• [What to produce]
From the first line of the data below through the line bearing "PI = math.pi", reproduce each line exactly; do not include pictures.

╭─ Entries shown

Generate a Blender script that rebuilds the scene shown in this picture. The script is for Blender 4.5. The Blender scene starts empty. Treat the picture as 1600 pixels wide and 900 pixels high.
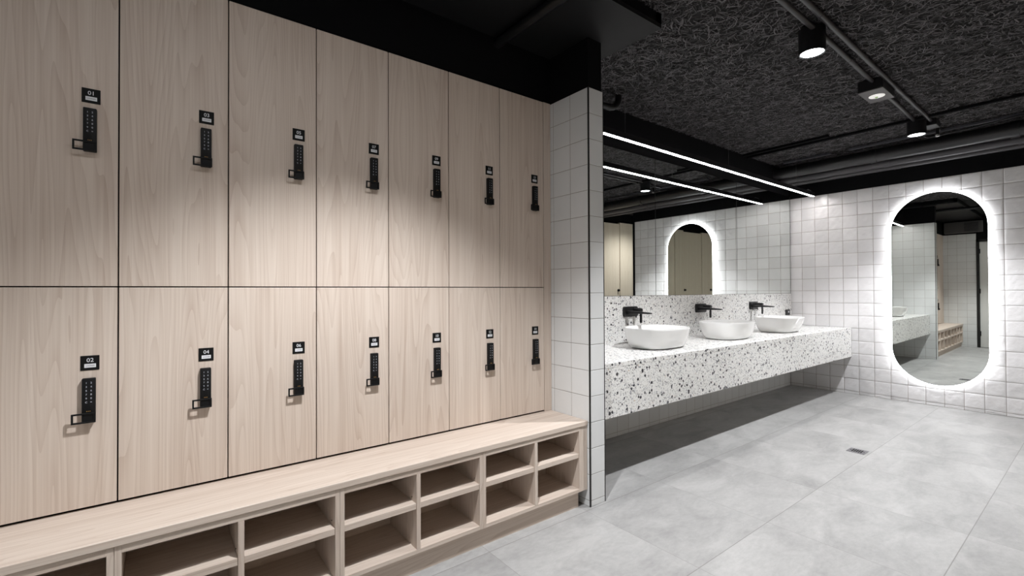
import bpy, bmesh, math, random
from mathutils import Vector, Matrix

random.seed(7)
C = bpy.context.scene.collection
PI = math.pi

# ---------------------------------------------------------------- layout numbers (metres)
XR = 6.6115      # face of the tiled wall with the pill mirror
YV = 2.62        # vanity wall
YL = 2.185       # locker doors
YC = 1.860       # front end of the partition
XC = 1.990       # locker side of the partition
XP = 2.119       # vanity side of the partition
XL = -0.80       # left wall
YB = -0.90       # toilet cubicle fronts behind the camera
XE = 9.0
T = 0.15
Z0 = 0.0344      # first full tile course
ZT = Z0 + 16 * T # top of tiling 2.4344
ZC = 2.81        # ceiling
Y_END = 0.07     # where the mirror wall stops

# ---------------------------------------------------------------- camera
cam_d = bpy.data.cameras.new('camera')
cam = bpy.data.objects.new('camera', cam_d)
C.objects.link(cam)
f_px, yaw, pit, rol, cy = 725.38, 0.6543, 0.0095, 0.0042, 447.386
right = Vector((math.cos(yaw), -math.sin(yaw), 0))
fwd = Vector((math.sin(yaw), math.cos(yaw), 0))
up = Vector((0, 0, 1))
f2 = fwd * math.cos(pit) + up * math.sin(pit)
u2 = -fwd * math.sin(pit) + up * math.cos(pit)
r3 = right * math.cos(rol) - u2 * math.sin(rol)
u3 = right * math.sin(rol) + u2 * math.cos(rol)
m = Matrix((r3, u3, -f2)).transposed().to_4x4()
m.translation = Vector((0, 0, 1.25))
cam.matrix_world = m
cam_d.sensor_width = 36
cam_d.lens = f_px * 36 / 1600
cam_d.shift_y = -(450 - cy) / 1600
cam_d.clip_start = 0.02
bpy.context.scene.camera = cam

# ---------------------------------------------------------------- world and colour
w = bpy.data.worlds.new('world')
bpy.context.scene.world = w
w.use_nodes = True
w.node_tree.nodes['Background'].inputs[0].default_value = (0.5, 0.5, 0.52, 1)
w.node_tree.nodes['Background'].inputs[1].default_value = 0.02
vs = bpy.context.scene.view_settings
vs.view_transform = 'Standard'
vs.look = 'None'
vs.gamma = 1
vs.use_curve_mapping = False
vs.exposure = 0.0

SPOT_W = 232
LED_E = 60
PILL_E = 11
FILL_E = 7
SPOTS = [(0.69, 1.10), (3.12, 1.10), (5.55, 1.11)]

# ---------------------------------------------------------------- node helpers
def mat(name, color=(0.8, 0.8, 0.8), rough=0.5, metal=0.0, spec=0.5, emit=None, estr=0.0):
    m = bpy.data.materials.new(name)
    m.use_nodes = True
    b = m.node_tree.nodes['Principled BSDF']
    b.inputs['Base Color'].default_value = (*color, 1)
    b.inputs['Roughness'].default_value = rough
    b.inputs['Metallic'].default_value = metal
    b.inputs['Specular IOR Level'].default_value = spec
    if emit:
        b.inputs['Emission Color'].default_value = (*emit, 1)
        b.inputs['Emission Strength'].default_value = estr
    return m

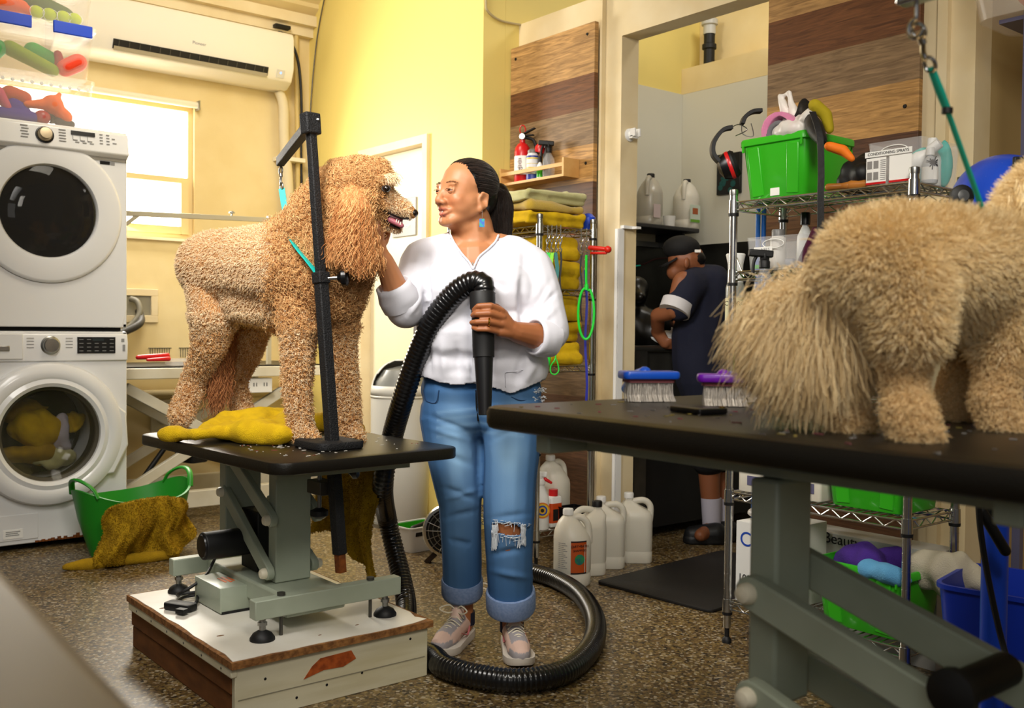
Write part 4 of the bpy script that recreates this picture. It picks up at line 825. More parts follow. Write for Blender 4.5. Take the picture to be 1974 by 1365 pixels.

╰─

• [Solution]
Generate a Blender script that rebuilds the scene shown in this picture. The script is for Blender 4.5. The Blender scene starts empty. Treat the picture as 1600 pixels wide and 900 pixels high.
import bpy, bmesh, math, random
from mathutils import Vector, Matrix

random.seed(7)
C = bpy.context.scene.collection
PI = math.pi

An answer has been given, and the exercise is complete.